***** THE RECORDS

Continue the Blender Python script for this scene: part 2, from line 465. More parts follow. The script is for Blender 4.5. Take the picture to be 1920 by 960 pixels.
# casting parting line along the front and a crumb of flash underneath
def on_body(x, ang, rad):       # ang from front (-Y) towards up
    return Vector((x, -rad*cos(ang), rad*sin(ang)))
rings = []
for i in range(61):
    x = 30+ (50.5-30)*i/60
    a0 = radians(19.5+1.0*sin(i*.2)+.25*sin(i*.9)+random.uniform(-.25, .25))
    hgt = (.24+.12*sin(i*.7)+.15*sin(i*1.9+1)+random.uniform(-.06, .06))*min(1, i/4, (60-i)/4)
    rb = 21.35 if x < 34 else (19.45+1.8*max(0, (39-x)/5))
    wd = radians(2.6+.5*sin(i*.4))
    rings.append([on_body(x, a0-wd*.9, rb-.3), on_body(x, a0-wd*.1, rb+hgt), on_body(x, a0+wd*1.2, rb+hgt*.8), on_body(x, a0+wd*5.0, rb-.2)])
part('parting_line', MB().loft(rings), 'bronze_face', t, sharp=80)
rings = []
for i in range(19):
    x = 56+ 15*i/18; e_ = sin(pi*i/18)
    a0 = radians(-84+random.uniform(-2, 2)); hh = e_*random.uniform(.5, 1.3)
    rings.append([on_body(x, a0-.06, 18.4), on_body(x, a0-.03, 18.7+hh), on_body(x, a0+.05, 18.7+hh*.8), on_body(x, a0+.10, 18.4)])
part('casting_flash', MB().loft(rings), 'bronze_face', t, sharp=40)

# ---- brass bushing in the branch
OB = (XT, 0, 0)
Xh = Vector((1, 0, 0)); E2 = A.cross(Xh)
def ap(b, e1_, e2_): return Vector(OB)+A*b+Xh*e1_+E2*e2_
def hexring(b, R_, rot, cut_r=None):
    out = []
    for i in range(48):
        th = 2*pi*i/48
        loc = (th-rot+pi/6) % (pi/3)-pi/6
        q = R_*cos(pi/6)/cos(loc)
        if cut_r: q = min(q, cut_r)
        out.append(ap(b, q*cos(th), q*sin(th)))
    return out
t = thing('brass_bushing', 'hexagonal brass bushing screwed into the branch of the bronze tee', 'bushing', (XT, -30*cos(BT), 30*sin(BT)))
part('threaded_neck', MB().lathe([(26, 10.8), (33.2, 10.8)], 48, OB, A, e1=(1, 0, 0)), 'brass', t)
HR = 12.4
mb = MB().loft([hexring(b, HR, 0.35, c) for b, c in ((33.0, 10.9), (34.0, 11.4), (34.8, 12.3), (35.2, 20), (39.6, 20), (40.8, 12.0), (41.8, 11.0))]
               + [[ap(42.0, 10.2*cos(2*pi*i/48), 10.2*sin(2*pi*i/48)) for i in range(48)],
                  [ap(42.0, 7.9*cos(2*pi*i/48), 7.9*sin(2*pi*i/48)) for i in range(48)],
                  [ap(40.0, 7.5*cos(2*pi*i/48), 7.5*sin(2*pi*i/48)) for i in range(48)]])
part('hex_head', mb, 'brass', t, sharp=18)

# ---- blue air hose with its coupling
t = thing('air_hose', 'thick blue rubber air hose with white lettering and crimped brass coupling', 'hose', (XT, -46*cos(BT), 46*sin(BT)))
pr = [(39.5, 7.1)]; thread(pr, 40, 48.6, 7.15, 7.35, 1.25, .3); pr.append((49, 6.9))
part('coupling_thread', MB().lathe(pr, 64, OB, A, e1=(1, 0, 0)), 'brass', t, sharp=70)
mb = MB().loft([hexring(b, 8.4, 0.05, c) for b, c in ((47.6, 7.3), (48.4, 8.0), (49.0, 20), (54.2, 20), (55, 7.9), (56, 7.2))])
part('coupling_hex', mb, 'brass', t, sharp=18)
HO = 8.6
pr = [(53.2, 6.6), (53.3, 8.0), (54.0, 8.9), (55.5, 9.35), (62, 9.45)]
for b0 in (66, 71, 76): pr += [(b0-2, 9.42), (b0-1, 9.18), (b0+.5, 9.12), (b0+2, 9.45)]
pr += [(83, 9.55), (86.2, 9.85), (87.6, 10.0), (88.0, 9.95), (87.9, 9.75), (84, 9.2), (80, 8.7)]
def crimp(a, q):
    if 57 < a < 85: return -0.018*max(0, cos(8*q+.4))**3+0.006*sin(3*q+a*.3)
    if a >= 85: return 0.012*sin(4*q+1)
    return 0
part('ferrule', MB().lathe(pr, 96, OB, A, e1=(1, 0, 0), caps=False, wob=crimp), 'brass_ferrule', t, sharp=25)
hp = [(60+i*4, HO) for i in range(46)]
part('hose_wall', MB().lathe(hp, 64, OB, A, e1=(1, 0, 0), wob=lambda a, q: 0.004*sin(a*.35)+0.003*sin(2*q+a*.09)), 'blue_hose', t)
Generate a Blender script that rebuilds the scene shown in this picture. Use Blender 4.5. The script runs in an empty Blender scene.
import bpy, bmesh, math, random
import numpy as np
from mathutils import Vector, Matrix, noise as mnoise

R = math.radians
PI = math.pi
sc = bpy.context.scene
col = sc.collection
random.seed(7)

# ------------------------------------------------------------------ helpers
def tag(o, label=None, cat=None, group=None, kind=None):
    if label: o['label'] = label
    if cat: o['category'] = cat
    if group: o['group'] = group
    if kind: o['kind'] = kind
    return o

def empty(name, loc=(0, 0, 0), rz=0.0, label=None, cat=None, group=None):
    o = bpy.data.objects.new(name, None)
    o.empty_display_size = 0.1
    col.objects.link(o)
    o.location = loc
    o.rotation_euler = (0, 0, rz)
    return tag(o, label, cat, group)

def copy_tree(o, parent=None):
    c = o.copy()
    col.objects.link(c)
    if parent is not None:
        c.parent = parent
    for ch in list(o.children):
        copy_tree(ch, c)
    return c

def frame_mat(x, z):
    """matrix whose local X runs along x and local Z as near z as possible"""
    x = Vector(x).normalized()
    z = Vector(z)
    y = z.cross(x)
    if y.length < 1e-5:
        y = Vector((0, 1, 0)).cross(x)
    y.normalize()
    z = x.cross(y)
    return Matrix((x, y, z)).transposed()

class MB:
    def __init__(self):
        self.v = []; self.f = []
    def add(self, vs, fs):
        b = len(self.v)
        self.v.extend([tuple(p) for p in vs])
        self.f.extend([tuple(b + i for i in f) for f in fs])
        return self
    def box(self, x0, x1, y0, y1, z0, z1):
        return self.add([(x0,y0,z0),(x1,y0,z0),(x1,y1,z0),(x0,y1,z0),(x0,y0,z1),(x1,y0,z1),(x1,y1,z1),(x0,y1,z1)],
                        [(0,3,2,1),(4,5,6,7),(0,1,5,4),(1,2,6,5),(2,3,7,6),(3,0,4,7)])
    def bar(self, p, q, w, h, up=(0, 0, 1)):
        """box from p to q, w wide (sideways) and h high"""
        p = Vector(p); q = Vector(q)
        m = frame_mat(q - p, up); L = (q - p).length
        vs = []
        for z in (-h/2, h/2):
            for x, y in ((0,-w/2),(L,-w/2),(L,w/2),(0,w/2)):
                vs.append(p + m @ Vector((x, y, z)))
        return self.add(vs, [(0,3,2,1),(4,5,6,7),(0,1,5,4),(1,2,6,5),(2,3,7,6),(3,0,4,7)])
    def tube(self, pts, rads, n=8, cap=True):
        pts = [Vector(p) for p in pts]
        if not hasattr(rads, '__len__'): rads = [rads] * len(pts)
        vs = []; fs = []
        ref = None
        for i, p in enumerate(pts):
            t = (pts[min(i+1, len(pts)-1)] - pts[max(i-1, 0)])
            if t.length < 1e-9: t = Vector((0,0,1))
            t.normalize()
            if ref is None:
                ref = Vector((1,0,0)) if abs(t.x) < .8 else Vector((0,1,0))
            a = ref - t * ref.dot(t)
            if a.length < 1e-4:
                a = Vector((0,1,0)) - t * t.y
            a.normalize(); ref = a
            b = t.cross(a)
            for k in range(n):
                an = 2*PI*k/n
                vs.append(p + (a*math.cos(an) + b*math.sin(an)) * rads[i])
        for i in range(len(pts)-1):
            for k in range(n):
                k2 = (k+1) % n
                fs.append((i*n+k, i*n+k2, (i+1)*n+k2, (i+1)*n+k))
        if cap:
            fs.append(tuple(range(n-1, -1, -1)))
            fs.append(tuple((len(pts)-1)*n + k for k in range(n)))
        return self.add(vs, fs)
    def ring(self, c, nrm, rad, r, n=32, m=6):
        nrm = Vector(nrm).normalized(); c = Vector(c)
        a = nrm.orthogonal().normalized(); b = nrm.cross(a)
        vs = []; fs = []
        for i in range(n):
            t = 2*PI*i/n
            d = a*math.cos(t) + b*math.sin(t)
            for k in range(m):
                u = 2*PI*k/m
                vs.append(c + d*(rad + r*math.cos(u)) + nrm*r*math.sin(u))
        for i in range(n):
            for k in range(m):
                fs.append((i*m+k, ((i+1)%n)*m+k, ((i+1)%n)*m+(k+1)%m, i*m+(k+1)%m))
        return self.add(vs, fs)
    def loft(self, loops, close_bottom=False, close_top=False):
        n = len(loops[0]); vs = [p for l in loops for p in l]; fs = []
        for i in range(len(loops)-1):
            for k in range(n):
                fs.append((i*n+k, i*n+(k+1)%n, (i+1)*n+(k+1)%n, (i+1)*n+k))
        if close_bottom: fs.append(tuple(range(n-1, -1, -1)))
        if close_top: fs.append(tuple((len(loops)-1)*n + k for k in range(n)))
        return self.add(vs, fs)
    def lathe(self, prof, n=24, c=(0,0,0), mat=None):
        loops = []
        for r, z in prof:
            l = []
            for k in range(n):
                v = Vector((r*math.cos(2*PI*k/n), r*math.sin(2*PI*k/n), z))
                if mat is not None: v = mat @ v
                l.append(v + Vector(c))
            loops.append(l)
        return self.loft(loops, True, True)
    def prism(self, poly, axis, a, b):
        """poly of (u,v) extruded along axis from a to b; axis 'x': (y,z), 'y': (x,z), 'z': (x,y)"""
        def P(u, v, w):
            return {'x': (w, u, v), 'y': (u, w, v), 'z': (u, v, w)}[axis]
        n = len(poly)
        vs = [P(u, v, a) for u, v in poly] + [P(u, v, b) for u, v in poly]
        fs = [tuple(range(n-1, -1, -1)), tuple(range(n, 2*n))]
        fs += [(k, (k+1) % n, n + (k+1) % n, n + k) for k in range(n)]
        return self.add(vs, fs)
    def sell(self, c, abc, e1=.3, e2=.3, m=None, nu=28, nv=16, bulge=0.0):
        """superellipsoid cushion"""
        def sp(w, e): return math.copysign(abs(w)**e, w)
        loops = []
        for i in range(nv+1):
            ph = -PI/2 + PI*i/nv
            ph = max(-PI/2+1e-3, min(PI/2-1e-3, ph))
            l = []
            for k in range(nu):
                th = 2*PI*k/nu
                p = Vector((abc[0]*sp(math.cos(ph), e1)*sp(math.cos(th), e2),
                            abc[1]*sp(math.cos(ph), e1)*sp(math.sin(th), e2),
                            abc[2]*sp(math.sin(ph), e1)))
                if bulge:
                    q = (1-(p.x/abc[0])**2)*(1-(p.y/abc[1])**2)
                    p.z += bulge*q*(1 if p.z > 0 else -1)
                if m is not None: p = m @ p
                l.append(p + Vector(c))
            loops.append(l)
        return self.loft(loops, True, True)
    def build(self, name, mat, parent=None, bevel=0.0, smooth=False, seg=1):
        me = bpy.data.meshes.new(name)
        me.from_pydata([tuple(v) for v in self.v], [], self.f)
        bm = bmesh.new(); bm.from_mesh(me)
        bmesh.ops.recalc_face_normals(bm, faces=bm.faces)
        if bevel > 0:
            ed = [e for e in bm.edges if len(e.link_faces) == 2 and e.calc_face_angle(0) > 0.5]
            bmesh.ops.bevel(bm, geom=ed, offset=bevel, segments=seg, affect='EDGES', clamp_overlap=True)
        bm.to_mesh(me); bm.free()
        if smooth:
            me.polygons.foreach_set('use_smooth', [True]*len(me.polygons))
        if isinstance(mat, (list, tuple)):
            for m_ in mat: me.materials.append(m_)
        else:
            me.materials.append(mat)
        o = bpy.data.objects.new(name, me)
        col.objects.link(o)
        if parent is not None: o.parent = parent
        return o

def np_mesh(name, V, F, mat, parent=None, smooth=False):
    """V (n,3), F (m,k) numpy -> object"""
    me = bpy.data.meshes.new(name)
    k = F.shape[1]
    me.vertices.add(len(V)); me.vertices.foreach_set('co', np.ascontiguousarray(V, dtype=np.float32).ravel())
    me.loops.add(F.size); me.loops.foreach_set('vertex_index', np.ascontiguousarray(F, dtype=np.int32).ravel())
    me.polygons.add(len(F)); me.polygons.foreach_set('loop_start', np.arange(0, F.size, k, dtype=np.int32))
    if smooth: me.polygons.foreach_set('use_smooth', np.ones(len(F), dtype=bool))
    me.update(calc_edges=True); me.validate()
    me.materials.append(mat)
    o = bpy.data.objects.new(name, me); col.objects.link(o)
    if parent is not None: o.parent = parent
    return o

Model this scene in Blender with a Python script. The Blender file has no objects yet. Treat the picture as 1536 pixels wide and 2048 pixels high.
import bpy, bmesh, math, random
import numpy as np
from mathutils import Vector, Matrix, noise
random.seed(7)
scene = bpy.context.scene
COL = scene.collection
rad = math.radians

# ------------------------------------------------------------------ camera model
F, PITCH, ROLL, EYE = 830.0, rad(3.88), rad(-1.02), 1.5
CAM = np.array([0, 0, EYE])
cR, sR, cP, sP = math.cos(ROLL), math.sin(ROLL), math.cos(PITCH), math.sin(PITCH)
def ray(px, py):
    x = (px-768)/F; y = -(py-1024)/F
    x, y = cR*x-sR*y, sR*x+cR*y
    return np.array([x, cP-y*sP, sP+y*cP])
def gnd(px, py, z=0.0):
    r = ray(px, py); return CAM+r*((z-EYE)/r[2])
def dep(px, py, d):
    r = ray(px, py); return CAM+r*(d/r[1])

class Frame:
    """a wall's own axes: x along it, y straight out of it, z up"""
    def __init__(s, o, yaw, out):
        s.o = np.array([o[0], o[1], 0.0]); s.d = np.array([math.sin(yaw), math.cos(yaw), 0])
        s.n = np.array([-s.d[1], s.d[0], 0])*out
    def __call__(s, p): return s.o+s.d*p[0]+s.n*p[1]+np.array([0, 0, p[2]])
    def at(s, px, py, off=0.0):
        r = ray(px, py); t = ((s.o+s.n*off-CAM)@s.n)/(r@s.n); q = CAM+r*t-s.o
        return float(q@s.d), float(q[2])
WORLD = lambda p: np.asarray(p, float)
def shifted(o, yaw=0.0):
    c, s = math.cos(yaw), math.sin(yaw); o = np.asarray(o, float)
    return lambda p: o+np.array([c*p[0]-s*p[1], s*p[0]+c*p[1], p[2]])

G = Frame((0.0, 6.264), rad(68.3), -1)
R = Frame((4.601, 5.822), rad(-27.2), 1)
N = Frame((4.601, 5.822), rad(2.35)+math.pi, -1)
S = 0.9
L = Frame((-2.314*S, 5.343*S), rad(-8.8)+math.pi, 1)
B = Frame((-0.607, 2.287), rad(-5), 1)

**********

§ PROBLEM STATEMENT: Nothing outside the span should appear: transcribe the lines from the one containing "Model this scene" through the last line of the records.

§ RESULT BELOW:
Model this scene in Blender with a Python script. The Blender file has no objects yet. Treat the picture as 1536 pixels wide and 2048 pixels high.
import bpy, bmesh, math, random
import numpy as np
from mathutils import Vector, Matrix, noise
random.seed(7)
scene = bpy.context.scene
COL = scene.collection
rad = math.radians

# ------------------------------------------------------------------ camera model
F, PITCH, ROLL, EYE = 830.0, rad(3.88), rad(-1.02), 1.5
CAM = np.array([0, 0, EYE])
cR, sR, cP, sP = math.cos(ROLL), math.sin(ROLL), math.cos(PITCH), math.sin(PITCH)
def ray(px, py):
    x = (px-768)/F; y = -(py-1024)/F
    x, y = cR*x-sR*y, sR*x+cR*y
    return np.array([x, cP-y*sP, sP+y*cP])
def gnd(px, py, z=0.0):
    r = ray(px, py); return CAM+r*((z-EYE)/r[2])
def dep(px, py, d):
    r = ray(px, py); return CAM+r*(d/r[1])

class Frame:
    """a wall's own axes: x along it, y straight out of it, z up"""
    def __init__(s, o, yaw, out):
        s.o = np.array([o[0], o[1], 0.0]); s.d = np.array([math.sin(yaw), math.cos(yaw), 0])
        s.n = np.array([-s.d[1], s.d[0], 0])*out
    def __call__(s, p): return s.o+s.d*p[0]+s.n*p[1]+np.array([0, 0, p[2]])
    def at(s, px, py, off=0.0):
        r = ray(px, py); t = ((s.o+s.n*off-CAM)@s.n)/(r@s.n); q = CAM+r*t-s.o
        return float(q@s.d), float(q[2])
WORLD = lambda p: np.asarray(p, float)
def shifted(o, yaw=0.0):
    c, s = math.cos(yaw), math.sin(yaw); o = np.asarray(o, float)
    return lambda p: o+np.array([c*p[0]-s*p[1], s*p[0]+c*p[1], p[2]])

G = Frame((0.0, 6.264), rad(68.3), -1)
R = Frame((4.601, 5.822), rad(-27.2), 1)
N = Frame((4.601, 5.822), rad(2.35)+math.pi, -1)
S = 0.9
L = Frame((-2.314*S, 5.343*S), rad(-8.8)+math.pi, 1)
B = Frame((-0.607, 2.287), rad(-5), 1)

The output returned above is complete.